I'm trying to think of a joke about "getting booked," but there just isn't one, so -- read, be inspired, spit some words of protest. And if you're lucky enough to be at the Edinburgh festivals (whichever of them) this week, check out my good friend and heroSandra Alland spitting into the wind of war at Word Power's anti-war reading tomorrow (10th).

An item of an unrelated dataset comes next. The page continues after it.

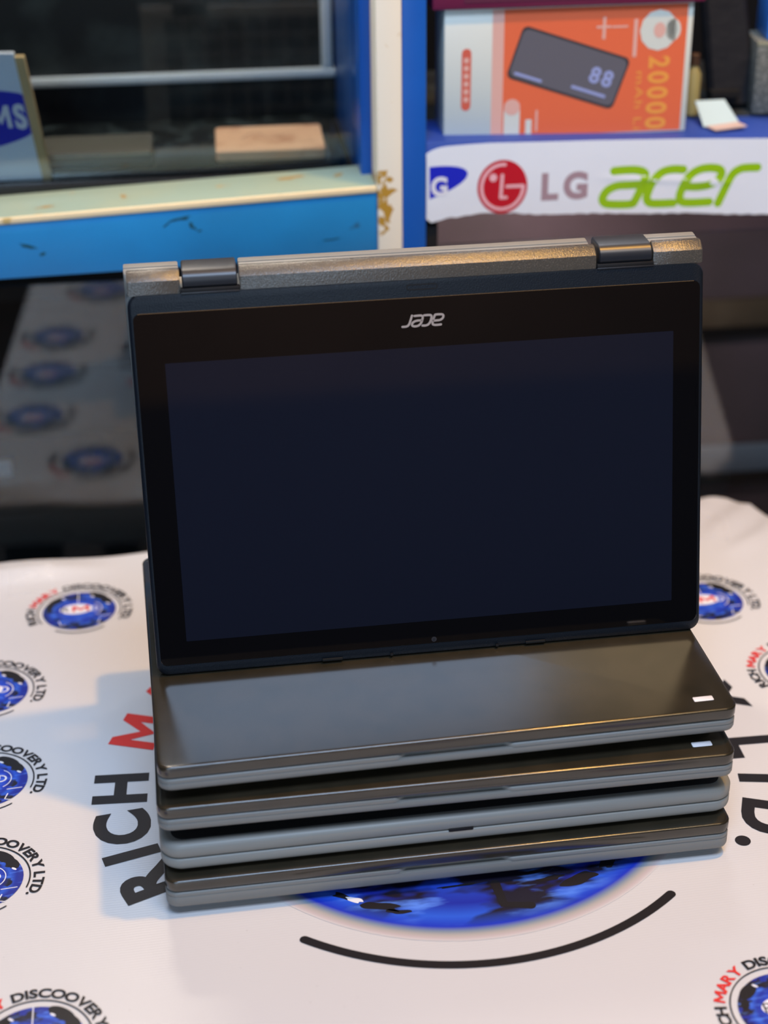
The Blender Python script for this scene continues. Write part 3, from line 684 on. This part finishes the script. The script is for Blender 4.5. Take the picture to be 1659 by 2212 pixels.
# power bank box
M['orange'] = mat('orange_card', (.74, .15, .065), .35, .5)
M['whitecard'] = mat('white_card', (.62, .67, .62), .35, .5)
M['palepink'] = mat('pale_pink_card', (.70, .42, .36), .35, .5)
M['bank'] = mat('printed_grey_device', (.12, .12, .145), .35, .5)
M['bankdk'] = mat('printed_dark_device_edge', (.05, .045, .05), .35, .5)
M['digits'] = mat('printed_blue_digits', (.30, .36, .65), .4, .4)
M['amber'] = mat('amber_ink', (.80, .34, .07), .4, .4)
M['redpill'] = mat('coral_ink', (.60, .12, .08), .4, .4)
bx = croot('power_bank_box', (.0722, .012, .2650), 'orange and white power bank carton standing on the right shelf of the cabinet', 'box')
Wb, Hb = .1618, .0840
mb = MB(); box(mb, 0, Wb, 0, .038, 0, Hb, 0, bev=.0007)
car = mb.build('carton', M['whitecard'], bx)
S = lambda d: (lambda a, b: (a, -.00006-d, b))
def rect(mb, x0, x1, z0, z1, mi, fn): mb.add([fn(x0, z0), fn(x1, z0), fn(x1, z1), fn(x0, z1)], [(0, 1, 2, 3)], mi)
mb = MB(); mb.flat = True
rect(mb, .0385, .1580, .0012, Hb-.0012, 0, S(0)); rect(mb, .0310, .0385, .0012, Hb-.0012, 1, S(0)); mb.build('orange_panel', [M['orange'], M['palepink']], bx, smooth=False)
mb = MB(); mb.flat = True; ribbon(mb, [(.0143, .0225), (.0145, .0560)], .0062, 0, S(.0001))
for k in range(6): rect(mb, .0128, .0160, .0250+k*.005, .0283+k*.005, 1, S(.0002))
mb.build('brand_pill', [M['redpill'], M['palepink']], bx, smooth=False)
# device picture, tilted
def dev(u, v, a=-.325, c=(.0812, .0445)): return (c[0]+u*math.cos(a)-v*math.sin(a), c[1]+u*math.sin(a)+v*math.cos(a))
mb = MB(); mb.flat = True
for hw, hh, mi, d in ((.0375, .0172, 1, .0002), (.0362, .0156, 0, .0003)):
    o_ = [dev(u, v) for u, v in rrect(-hw, hw, -hh, hh, .004, 5)]; mb.add([S(d)(*q) for q in o_], [tuple(range(len(o_)))], mi)
dv = lambda d: (lambda a, b: S(d)(*dev(a, b)))
put_text(mb, '88', .0150, -.0045, .0105, 2, .03, 1.0, fn=dv(.0004)); rect(mb, .006, .030, -.0115, -.0095, 2, dv(.0004)); rect(mb, -.033, -.014, -.0140, -.0122, 2, dv(.0004))
mb.build('device_picture', [M['bank'], M['bankdk'], M['digits']], bx, smooth=False)
mb = MB(); mb.flat = True
rot_t = lambda d: (lambda a, b: S(d)(.1342+b, .0500-a))
put_text(mb, '20000', 0, 0, .0138, 0, .03, .9, fn=rot_t(.0001), fitw=.0475)
rot_u = lambda d: (lambda a, b: S(d)(.1263+b, .0405-a)); put_text(mb, 'mAh Li', 0, 0, .0052, 0, .0, .9, fn=rot_u(.0001), fitw=.038)
mb.build('capacity_text', M['amber'], bx, smooth=False)
mb = MB(); mb.flat = True
disc(mb, .1395, .0665, .0125, .0130, 0, S(.0001), 12); disc(mb, .1490, .0665, .0050, .0070, 0, S(.0001), 12)
disc(mb, .1400, .0665, .0040, .0050, 1, S(.0002), 12); mb.build('white_badge', [M['whitecard'], M['palepink']], bx, smooth=False)
mb = MB(); mb.flat = True
rect(mb, .0395, .0500, 0.0012, .0190, 0, S(.0001)); disc(mb, .0448, .0205, .0053, .0053, 1, S(.0002), 20); mb.build('feature_icon', [M['whitecard'], M['palepink']], bx, smooth=False)
for a_ in ((.0540, .0580, .0012, .0120, 0), (.0605, .0620, .004, .0180, 1), (.1230, .1255, .0500, .0740, 1), (.1085, .119, .0690, .0702, 1)):
    mb = MB(); mb.flat = True; rect(mb, *a_, S(.0001)); mb.build('small_print', [M['whitecard'], M['palepink']], bx, smooth=False)
mb = MB(); mb.flat = True; rect(mb, .0985, .1080, .0690, .0705, 1, S(.0001)); rect(mb, .1025, .1045, .0620, .0760, 1, S(.00012)); mb.build('cross_mark', [M['whitecard'], M['palepink']], bx, smooth=False)
# magenta box above
M['magenta'] = mat('magenta_card', (.16, .015, .055), .4, .4)
g = croot('magenta_box', (.0640, .010, .3492), 'dark magenta flat carton lying on top of the orange carton', 'box')
mb = MB(); box(mb, 0, .176, -.002, .05, 0, .022, bev=.001); mb.build('carton', M['magenta'], g)
mb = MB(); box(mb, .02, .15, -.0024, -.0018, .004, .018); mb.build('front_label', mat('plum_label', (.10, .02, .05), .5, .3), g, smooth=False)
# black pouch
M['pouch'] = mat('black_pouch_fabric', (.010, .010, .012), .7, .3, bump=(80, .5, .002))
g = croot('black_pouch', (.272, .060, .2652), 'black soft pouch leaning upright to the right of the orange carton', 'pouch')
mb = MB(); slab(mb, lambda i: [(x*(1+.0*i), y) for x, y in rrect(-.017+i, .019-i, 0+i, .115-i, .008, 5)], [(.004, -.014), (.001, -.010), (0, -.006), (.001, -.002), (.004, .001)])
mb.build('pouch_body', M['pouch'], g, fn=lambda x, y, h: (x-.020*(y/.115)*(1 if x > 0 else .7)+.010, -h+.01*y/.1, y))
mb = MB(); box(mb, -.008, .012, -.006, .004, .010, .014); mb.build('zip_pull', M['rubber'], g)
g = croot('olive_bottle', (.2490, .050, .2652), 'small olive green bottle squeezed between carton and black pouch', 'bottle')
mb = MB()
slab(mb, lambda i: [((.0048-i)*math.cos(2*PI*k/20), (.0048-i)*math.sin(2*PI*k/20)) for k in range(20)], [(.001, 0), (0, .001), (0, .028), (.0015, .031), (.0025, .034)]); mb.build('bottle_body', mat('olive_plastic', (.30, .26, .10), .4, .5), g)
mb = MB(); slab(mb, lambda i: [((.0032-i)*math.cos(2*PI*k/16), (.0032-i)*math.sin(2*PI*k/16)) for k in range(16)], [(0, .034), (0, .041), (.0005, .0415)]); mb.build('bottle_cap', mat('brown_cap', (.06, .03, .015), .5, .4), g)
M['teal'] = mat('pale_teal_paper', (.42, .56, .60), .5, .3); M['cardpink'] = mat('pale_salmon_paper', (.55, .42, .38), .5, .3)
g = croot('paper_leaflet', (.262, .022, .2655), 'pale teal folded paper leaflet on the shelf before the black pouch', 'leaflet', .3)
mb = MB(); mb.add([(-.014, 0, 0), (.014, 0, 0), (.012, .016, .012), (-.010, .018, .013), (-.014, .0004, -.0004), (.014, .0004, -.0004), (.012, .0164, .0116), (-.010, .0184, .0126)], [(0, 1, 2, 3), (7, 6, 5, 4), (0, 4, 5, 1), (1, 5, 6, 2), (2, 6, 7, 3), (3, 7, 4, 0)]); o = mb.build('folded_sheet', M['teal'], g, smooth=False)
mb = MB(); box(mb, -.013, .012, -.012, -.001, 0, .0008); mb.build('lower_flap', M['cardpink'], g, smooth=False)
g = croot('grey_speckled_box', (.3035, .045, .2652), 'tall grey speckled box at the right end of the cabinet shelf', 'box', -.1)
mb = MB(); box(mb, -.013, .035, 0, .04, 0, .048, bev=.001); mb.build('carton', mat('speckled_grey_card', (.10, .11, .10), .6, .3, noise=(400, (.20, .21, .19), .5, .6)), g)
mb = MB(); box(mb, -.0132, .0352, -.0003, .001, .0455, .0483, bev=.0002); mb.build('lid_edge', mat('olive_edge', (.25, .25, .17), .5, .3), g)
g = croot('bright_blue_box', (.3080, .050, .3136), 'bright blue carton resting on the grey speckled box', 'box', -.1)
mb = MB(); box(mb, -.010, .035, 0, .035, 0, .045, bev=.001); mb.build('carton', mat('bright_blue_card', (.04, .22, .75), .4, .5), g)
mb = MB(); box(mb, 0, .03, -.0004, .0, .02, .03); mb.build('front_label', M['whitecard'], g, smooth=False)
# left compartment: black glass tray with items
M['traym'] = mat('black_glass_slab', (.006, .008, .009), .16, .5, bump=(60, .15, .001))
g = croot('large_black_tablet', (-.13, .062, .2318), 'large flat black glossy device lying in the left compartment', 'tablet')
mb = MB(); slab(mb, lambda i: rrect(-.2+i, .143-i, i, .130-i, .012-i, 6), [(.001, 0), (0, .001), (0, .0075), (.0006, .0085), (.0014, .0088)]); tb = mb.build('tablet_body', M['traym'], g)
mb = MB(); slab(mb, lambda i: rrect(-.19, .133, .010, .120, .004, 4), [(0, .0088), (0, .0089)]); mb.build('screen', mat('mottled_dark_glass', (.008, .010, .011), .12, .5, noise=(70, (.035, .048, .052), .5, .62, 5)), tb)
g = croot('wooden_block', (-.0375, .0700, .2408), 'pinkish pale wooden block lying on the large black device', 'block', -.02)
mb = MB(); slab(mb, lambda i: rrect(-.038+i, .037-i, 0+i, .062-i, .003, 3), [(.0006, 0), (0, .0008), (0, .0065), (.0006, .0072)]); mb.build('block_body', mat('salmon_wood', (.75, .46, .30), .55, .3, noise=(40, (.50, .25, .15), .5, .7, 5)), g)
mb = MB(); mb.flat = True; ribbon(mb, catmull([(-.02, .03), (-.01, .045), (.0, .03), (.012, .04)]), .001, 0, lambda a, b: (a, b, .00725)); mb.build('pencil_mark', mat('faint_pencil', (.35, .2, .14), .6, .2), g, smooth=False)
g = croot('grey_metal_case', (-.154, .072, .2408), 'grey brown metal case lying left on the large black device', 'case')
mb = MB(); box(mb, -.04, .036, 0, .045, 0, .010, bev=.002); mb.build('case_body', mat('grey_brown_metal', (.10, .095, .08), .4, .5), g)
mb = MB(); box(mb, -.038, .034, -.0006, .0, .0070, .0084); mb.build('lid_seam', mat('pale_edge', (.30, .30, .27), .4, .5), g)
# foam board sign
M['foam'] = mat('tan_foam_edge', (.52, .38, .20), .7, .2)
M['label'] = mat('white_label', (.66, .72, .84), .35, .4)
pc = croot('foam_brand_card', (-.1865, .060, .2372), 'white foam board card with a blue oval brand logo leaning at the left compartment', 'sign')
lean = lambda x, y, z: (x-.115*z, y+.0*z, z)
mb = MB(); box(mb, -.11, -.0058, 0, .006, 0, .0835, bev=.0002); mb.build('board', M['label'], pc, fn=lambda x, y, z: (x-.118*z, y, z+(.0 if z < .04 else x*-.03)), smooth=False)
mb = MB(); box(mb, -.0058, .0005, -.0004, .0062, -.0005, .0815, bev=.0006); mb.build('foam_edge', M['foam'], pc, fn=lambda x, y, z: (x-.118*z, y, z))
mb = MB(); mb.flat = True
F = lambda d: (lambda a, b: (a-.118*b, -.0002-d, b))
E_ = [(-.052+.062*math.cos(2*PI*k/60)*math.cos(.10)-.0200*math.sin(2*PI*k/60)*math.sin(.10), .0400+.062*math.cos(2*PI*k/60)*math.sin(.10)+.0200*math.sin(2*PI*k/60)*math.cos(.10)) for k in range(60)]
E_ = [(min(a, -.0060), b) for a, b in E_]
mb.add([F(0)(*e) for e in E_], [tuple(range(60))], 0)
put_text(mb, 'SAMS', -.0560, .0345, .0165, 1, .045, .85, fn=F(.0001), fitw=.0490)
mb.build('blue_oval_logo', [M['samblue'], M['whiteink']], pc, smooth=False)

Wednesday, August 08, 2007

A Malian Moment

The great library of Timbuktu is about to be restored, depending on the political will (and aims) of Libya and South Africa. Meanwhile Rokia Traoré is touring her stage show Wati, which imagines Mozart as a griot at the court of 13th century Malian emperor Soundiata Keita. Keita was the Charlemagne of Africa, but his name meant little to puzzled audiences at the Barbican. With Touareg bands like freedom fighters Tinariwen and Timbuktu-based Tartit insurgent, and drawing crowds to the annual Festival in the Desert, is this Mali's moment?

2007 also sees the resurgence of Mali's film industury - following in the path laid down by the great Souleymane Cissé - with Faro: Goddess of the Waters screening at the Edinburgh Film Festival, and making the new Artistic Director, Hannah McGill's, top five picks for her first fest.

Are there Malian writers about to build on the recognition of African writers in Britain this year, with Chimananda Adichie Ngozi winning the Orange prize, and Chinua Achebe winning the Man Booker International Prize? Any suggestions or recommendations for Malian reads?